The player controls a small black marble that rolls around and picks things up, touches things to activate them, and bashes things to move them. The game's playfield is called a landscape. To get to the next landscape, the player must open all the Oxyds on the current landscape, which is done by touching them, but they will only stay open if you touch Oxyds of the same color in sequence.

There are clues on many landscapes: some are helpful, but others are confusing or not so helpful. To help the player there are bombs, dynamite, lasers, mirrors, hidden passages, and other useful items. To retard the player there are bottomless pits, crumbling floors, slides, pools of water to drown in, quicksand, and assorted traps.

At the time of its release, Oxyd gained enough popularity to spawn a number of sequels: Oxyd Magnum, Oxyd Extra, and per.Oxyd (also known as Oxyd 2). Additionally, Oxyd itself was a sequel to a lesser-known game, called Esprit.

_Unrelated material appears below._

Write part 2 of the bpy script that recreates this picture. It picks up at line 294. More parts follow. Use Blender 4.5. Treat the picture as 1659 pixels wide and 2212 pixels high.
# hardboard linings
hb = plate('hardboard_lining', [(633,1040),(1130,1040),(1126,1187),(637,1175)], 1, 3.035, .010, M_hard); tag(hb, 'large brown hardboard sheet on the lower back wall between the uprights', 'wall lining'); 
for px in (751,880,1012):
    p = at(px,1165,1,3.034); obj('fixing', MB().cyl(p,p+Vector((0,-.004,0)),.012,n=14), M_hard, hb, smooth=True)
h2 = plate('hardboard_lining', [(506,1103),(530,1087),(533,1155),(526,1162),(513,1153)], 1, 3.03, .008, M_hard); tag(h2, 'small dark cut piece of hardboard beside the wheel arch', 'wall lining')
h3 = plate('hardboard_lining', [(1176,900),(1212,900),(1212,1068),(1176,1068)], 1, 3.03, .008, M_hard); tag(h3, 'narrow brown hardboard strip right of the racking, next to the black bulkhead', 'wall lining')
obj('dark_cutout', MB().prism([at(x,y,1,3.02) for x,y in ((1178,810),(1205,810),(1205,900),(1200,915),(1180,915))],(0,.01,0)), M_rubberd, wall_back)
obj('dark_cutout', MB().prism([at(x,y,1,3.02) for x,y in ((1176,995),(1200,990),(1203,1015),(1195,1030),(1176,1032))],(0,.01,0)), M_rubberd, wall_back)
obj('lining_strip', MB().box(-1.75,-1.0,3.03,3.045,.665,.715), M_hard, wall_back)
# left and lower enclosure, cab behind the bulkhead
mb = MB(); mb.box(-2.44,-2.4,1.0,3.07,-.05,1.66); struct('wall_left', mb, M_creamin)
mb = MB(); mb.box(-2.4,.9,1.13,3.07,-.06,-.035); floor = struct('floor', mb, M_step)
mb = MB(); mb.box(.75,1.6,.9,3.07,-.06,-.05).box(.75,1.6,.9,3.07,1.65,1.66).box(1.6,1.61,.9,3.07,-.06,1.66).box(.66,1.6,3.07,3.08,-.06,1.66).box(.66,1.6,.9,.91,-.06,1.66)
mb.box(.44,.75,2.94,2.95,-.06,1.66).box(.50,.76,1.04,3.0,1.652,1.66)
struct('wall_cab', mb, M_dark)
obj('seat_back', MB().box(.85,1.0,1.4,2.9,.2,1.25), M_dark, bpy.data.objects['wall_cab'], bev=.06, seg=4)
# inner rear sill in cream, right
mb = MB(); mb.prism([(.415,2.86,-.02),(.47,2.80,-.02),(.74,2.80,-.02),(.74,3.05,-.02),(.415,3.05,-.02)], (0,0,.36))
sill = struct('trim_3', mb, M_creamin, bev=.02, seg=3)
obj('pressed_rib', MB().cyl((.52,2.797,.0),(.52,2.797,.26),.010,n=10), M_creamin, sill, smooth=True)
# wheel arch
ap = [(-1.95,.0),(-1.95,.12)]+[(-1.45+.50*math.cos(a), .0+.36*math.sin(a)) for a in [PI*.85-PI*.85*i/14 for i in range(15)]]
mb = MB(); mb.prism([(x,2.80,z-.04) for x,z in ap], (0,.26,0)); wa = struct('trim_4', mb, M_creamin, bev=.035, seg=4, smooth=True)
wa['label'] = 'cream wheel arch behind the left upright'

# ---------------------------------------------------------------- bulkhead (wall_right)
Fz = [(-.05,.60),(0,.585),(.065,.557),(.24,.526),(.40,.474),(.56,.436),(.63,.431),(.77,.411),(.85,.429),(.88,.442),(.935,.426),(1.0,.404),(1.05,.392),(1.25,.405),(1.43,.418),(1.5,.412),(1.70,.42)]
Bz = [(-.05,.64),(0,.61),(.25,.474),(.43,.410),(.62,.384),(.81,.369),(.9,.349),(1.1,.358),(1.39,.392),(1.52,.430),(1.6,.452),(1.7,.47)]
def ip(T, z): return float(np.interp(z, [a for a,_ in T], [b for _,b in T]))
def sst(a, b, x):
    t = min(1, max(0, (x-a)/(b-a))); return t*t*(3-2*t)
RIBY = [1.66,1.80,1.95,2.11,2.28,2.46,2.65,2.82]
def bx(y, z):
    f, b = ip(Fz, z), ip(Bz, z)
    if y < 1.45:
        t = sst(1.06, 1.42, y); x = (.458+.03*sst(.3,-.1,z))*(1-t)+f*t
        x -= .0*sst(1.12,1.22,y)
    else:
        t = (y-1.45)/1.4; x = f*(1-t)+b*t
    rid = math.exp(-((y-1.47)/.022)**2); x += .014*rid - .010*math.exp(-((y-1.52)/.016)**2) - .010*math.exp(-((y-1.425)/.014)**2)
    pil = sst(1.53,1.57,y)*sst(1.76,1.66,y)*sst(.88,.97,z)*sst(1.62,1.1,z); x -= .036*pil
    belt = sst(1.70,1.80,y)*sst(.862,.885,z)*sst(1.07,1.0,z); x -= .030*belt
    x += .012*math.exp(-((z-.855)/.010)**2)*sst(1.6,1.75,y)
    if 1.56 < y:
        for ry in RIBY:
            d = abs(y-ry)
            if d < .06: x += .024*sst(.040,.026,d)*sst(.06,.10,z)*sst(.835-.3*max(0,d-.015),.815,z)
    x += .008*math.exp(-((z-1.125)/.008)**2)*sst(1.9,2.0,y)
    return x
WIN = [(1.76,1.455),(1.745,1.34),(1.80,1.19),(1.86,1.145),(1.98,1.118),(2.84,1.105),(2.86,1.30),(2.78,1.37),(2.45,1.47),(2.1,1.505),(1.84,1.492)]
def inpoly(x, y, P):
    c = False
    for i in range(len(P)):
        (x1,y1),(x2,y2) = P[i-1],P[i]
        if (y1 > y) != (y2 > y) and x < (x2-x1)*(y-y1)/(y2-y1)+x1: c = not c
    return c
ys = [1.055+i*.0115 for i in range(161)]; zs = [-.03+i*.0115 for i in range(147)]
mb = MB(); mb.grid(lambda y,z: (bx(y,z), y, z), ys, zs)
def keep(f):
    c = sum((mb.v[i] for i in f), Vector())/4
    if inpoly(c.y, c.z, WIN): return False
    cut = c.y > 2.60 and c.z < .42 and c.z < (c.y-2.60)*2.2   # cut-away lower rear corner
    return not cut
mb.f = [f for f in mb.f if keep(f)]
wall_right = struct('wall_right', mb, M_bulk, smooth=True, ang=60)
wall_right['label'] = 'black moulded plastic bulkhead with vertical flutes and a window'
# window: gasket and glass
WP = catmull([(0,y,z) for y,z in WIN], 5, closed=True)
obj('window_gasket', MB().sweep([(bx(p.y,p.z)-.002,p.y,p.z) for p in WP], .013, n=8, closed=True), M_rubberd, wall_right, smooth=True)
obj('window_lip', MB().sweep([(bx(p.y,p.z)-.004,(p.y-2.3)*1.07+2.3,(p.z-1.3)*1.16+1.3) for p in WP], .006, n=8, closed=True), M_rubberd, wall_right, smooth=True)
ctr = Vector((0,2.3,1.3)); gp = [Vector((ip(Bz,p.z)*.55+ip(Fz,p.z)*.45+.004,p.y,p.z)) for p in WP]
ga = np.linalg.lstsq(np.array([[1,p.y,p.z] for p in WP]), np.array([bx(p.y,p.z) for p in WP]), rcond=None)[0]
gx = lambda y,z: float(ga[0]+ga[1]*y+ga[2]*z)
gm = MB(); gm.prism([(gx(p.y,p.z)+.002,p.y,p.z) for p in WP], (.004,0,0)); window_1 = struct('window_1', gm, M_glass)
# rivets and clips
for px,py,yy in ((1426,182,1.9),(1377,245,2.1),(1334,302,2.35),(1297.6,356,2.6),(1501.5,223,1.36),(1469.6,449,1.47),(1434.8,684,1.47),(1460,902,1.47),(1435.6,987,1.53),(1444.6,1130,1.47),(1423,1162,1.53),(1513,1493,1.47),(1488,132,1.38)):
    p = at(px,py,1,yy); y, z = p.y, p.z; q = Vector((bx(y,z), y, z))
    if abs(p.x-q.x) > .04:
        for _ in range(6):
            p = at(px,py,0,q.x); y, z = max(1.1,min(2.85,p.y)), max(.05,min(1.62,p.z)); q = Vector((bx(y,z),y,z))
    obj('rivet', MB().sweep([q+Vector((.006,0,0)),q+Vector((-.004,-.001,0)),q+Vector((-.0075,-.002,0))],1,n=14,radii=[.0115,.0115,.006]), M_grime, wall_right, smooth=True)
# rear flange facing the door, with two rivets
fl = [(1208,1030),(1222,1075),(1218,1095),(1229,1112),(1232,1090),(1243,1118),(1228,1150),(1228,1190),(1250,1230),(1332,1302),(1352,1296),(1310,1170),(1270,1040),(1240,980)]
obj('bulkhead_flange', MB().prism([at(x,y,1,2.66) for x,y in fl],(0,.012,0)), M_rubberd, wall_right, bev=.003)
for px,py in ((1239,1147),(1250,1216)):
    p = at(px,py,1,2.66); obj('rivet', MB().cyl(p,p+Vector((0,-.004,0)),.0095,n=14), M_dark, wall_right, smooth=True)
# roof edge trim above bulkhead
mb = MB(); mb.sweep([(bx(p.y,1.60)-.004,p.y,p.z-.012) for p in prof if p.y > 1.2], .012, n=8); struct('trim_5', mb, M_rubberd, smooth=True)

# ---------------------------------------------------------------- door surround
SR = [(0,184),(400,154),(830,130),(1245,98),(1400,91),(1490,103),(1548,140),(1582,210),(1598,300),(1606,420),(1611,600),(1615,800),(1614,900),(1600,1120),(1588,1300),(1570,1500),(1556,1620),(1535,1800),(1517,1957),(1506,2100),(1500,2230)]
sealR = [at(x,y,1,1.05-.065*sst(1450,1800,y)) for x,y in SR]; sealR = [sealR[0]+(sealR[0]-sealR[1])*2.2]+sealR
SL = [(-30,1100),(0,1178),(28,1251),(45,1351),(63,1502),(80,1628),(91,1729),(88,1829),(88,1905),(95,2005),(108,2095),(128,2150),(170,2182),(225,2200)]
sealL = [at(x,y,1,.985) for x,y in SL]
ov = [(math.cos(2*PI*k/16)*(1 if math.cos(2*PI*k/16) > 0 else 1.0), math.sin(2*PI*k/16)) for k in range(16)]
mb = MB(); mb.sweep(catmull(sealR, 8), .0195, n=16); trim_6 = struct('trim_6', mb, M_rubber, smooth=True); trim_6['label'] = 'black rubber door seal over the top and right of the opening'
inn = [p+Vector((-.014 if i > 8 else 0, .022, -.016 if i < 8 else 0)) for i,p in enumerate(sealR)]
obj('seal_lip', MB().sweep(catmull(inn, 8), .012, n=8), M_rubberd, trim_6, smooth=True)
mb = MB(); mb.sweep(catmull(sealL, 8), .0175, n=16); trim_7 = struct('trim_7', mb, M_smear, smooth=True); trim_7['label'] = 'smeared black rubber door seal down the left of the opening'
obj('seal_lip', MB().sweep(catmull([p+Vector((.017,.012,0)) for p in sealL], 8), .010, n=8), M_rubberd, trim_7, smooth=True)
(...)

The Oxyd series is no longer maintained by Dongleware.

Mad Data, with the permission of Dongleware, is reviving the series.

OZONE is a 3D-implementation of OXYD.

[edit] Marketing method

The marketing method of the Oxyd series was quite unique: you could obtain the complete games for free from shareware-CDs, for example. Then, you could play through the first ten levels without any restrictions. From the eleventh Level onwards, however, so-called "Magic Stones" were blocking crucial parts and passageways of the landscapes, mostly rendering progress impossible. To remove these Stones, you needed to buy the "Oxyd Book" which contained ca. 150 pages of tables, containing codes which you could look up with the information given on the Magic Stone. This book would cost about as much as a copy of a video game.